- [Given problem]:
Write out each line of the material again, word for word.

··········

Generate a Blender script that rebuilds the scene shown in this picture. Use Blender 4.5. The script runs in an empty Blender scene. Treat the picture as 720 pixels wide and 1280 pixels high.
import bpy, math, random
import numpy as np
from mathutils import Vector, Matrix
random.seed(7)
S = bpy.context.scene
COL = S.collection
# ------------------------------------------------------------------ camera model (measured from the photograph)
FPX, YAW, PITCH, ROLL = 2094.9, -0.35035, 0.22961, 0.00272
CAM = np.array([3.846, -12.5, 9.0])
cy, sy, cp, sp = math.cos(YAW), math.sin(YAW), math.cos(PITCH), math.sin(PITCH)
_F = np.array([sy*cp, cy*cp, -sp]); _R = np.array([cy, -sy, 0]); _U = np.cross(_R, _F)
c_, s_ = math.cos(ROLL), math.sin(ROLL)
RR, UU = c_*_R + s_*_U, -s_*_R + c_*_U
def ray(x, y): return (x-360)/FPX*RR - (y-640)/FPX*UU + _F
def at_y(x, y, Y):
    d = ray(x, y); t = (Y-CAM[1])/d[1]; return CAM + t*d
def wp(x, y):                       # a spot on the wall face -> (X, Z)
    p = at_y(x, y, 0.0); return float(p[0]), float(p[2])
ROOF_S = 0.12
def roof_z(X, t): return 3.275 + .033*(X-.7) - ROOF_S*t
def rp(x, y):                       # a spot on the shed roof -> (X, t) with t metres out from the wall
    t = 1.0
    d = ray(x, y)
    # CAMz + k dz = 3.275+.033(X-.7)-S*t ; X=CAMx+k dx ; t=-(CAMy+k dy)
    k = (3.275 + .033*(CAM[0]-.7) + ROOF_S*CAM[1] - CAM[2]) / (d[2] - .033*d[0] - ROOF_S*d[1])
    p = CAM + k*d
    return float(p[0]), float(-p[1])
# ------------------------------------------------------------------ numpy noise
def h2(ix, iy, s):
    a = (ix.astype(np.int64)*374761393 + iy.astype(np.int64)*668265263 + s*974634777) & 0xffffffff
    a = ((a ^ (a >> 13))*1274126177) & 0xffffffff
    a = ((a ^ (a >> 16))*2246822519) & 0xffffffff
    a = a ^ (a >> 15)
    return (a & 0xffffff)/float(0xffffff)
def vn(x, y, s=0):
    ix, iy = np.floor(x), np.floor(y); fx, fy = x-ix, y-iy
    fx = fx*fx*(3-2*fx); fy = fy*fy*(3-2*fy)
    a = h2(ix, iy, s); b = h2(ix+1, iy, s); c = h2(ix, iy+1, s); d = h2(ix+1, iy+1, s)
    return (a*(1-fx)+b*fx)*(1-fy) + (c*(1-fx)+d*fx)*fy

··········

- [Finished task]:
Generate a Blender script that rebuilds the scene shown in this picture. Use Blender 4.5. The script runs in an empty Blender scene. Treat the picture as 720 pixels wide and 1280 pixels high.
import bpy, math, random
import numpy as np
from mathutils import Vector, Matrix
random.seed(7)
S = bpy.context.scene
COL = S.collection
# ------------------------------------------------------------------ camera model (measured from the photograph)
FPX, YAW, PITCH, ROLL = 2094.9, -0.35035, 0.22961, 0.00272
CAM = np.array([3.846, -12.5, 9.0])
cy, sy, cp, sp = math.cos(YAW), math.sin(YAW), math.cos(PITCH), math.sin(PITCH)
_F = np.array([sy*cp, cy*cp, -sp]); _R = np.array([cy, -sy, 0]); _U = np.cross(_R, _F)
c_, s_ = math.cos(ROLL), math.sin(ROLL)
RR, UU = c_*_R + s_*_U, -s_*_R + c_*_U
def ray(x, y): return (x-360)/FPX*RR - (y-640)/FPX*UU + _F
def at_y(x, y, Y):
    d = ray(x, y); t = (Y-CAM[1])/d[1]; return CAM + t*d
def wp(x, y):                       # a spot on the wall face -> (X, Z)
    p = at_y(x, y, 0.0); return float(p[0]), float(p[2])
ROOF_S = 0.12
def roof_z(X, t): return 3.275 + .033*(X-.7) - ROOF_S*t
def rp(x, y):                       # a spot on the shed roof -> (X, t) with t metres out from the wall
    t = 1.0
    d = ray(x, y)
    # CAMz + k dz = 3.275+.033(X-.7)-S*t ; X=CAMx+k dx ; t=-(CAMy+k dy)
    k = (3.275 + .033*(CAM[0]-.7) + ROOF_S*CAM[1] - CAM[2]) / (d[2] - .033*d[0] - ROOF_S*d[1])
    p = CAM + k*d
    return float(p[0]), float(-p[1])
# ------------------------------------------------------------------ numpy noise
def h2(ix, iy, s):
    a = (ix.astype(np.int64)*374761393 + iy.astype(np.int64)*668265263 + s*974634777) & 0xffffffff
    a = ((a ^ (a >> 13))*1274126177) & 0xffffffff
    a = ((a ^ (a >> 16))*2246822519) & 0xffffffff
    a = a ^ (a >> 15)
    return (a & 0xffffff)/float(0xffffff)
def vn(x, y, s=0):
    ix, iy = np.floor(x), np.floor(y); fx, fy = x-ix, y-iy
    fx = fx*fx*(3-2*fx); fy = fy*fy*(3-2*fy)
    a = h2(ix, iy, s); b = h2(ix+1, iy, s); c = h2(ix, iy+1, s); d = h2(ix+1, iy+1, s)
    return (a*(1-fx)+b*fx)*(1-fy) + (c*(1-fx)+d*fx)*fy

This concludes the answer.